Myth: Time is on my side
Many hiring managers think today’s candidate-rich climate offers an excuse to drag their heels in the hiring process. When surveyed, about half of the hiring managers believed they did not need to make hiring decisions as quickly as they had to in previous years. As a result, organizations are clearly spending more time shopping for the perfect candidate. “Earlier this year I needed to hire a senior Java developer to join my team as a consultant. The second person I interviewed turned out to be the best in the pool. I figured that he wasn’t going anywhere so I decided to keep interviewing in the hopes that I could find someone just a bit better or at least confirm that he was the best out there. After two more weeks of interviewing, I called the consulting firm to hire him and they told me that he took another position the previous week. For me it was back to the drawing board and it took three more weeks to find someone as good”, reported an IT manager for a mutual fund firm.

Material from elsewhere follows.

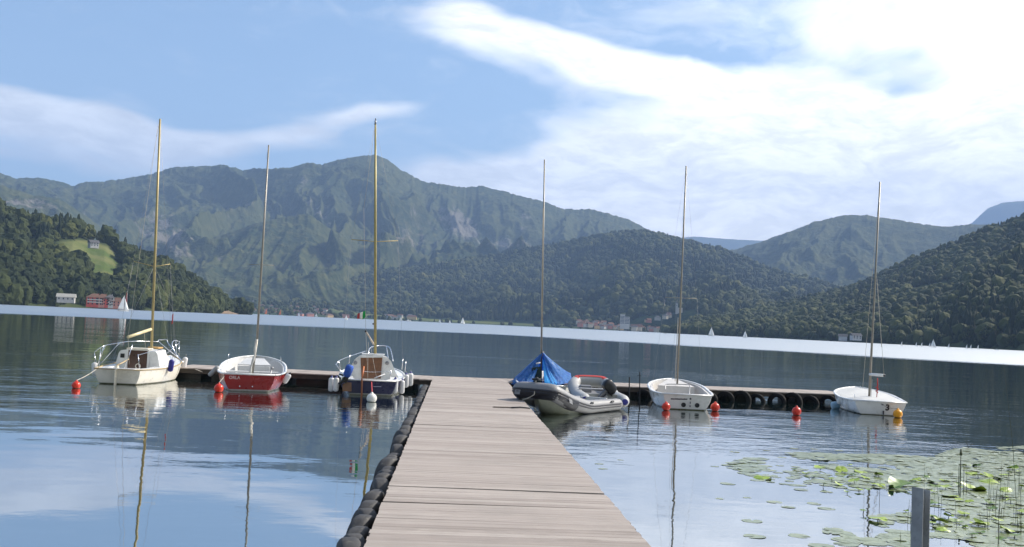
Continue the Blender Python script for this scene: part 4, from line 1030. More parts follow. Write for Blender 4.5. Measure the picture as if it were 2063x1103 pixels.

In many local hiring sectors - including healthcare, finance, technology and accounting - hiring competition is still fierce and good prospects are being courted. Despite manager perceptions that time is on their side, talented candidates are likely looking at multiple opportunities and geared up to make decisions extremely quickly. Qualified candidates are moving forward with the first acceptable offer of employment. If your process isn’t able to keep up with their pace, you will likely find yourself losing your top prospect.
Getting real and moving on
More than ever, businesses depend on having the right people in place, with the right skills and experience. Despite the belief that high unemployment equals more qualified candidates, talented people generally prefer to stay put rather than risk a move to a new employer. This hunkering down actually depresses the talent pool. Hiring managers must understand that many notions about hiring in today’s market are merely myths. It’s time to eliminate any self-defeating behaviors and get back to the basic tenets of employment recruiting:
- Hire a person, not a laundry list of skills.
- Quantity does not correlate to quality when it comes to finding top talent.
- Top notch talent is still tough to find. Use recruiting resources wisely and be prepared to move fast with a competitive offer when you find the right candidate.
Remember, the way that you recruit today helps shape your company’s long term image. When the economy turns, how will you want potential future employees to remember you?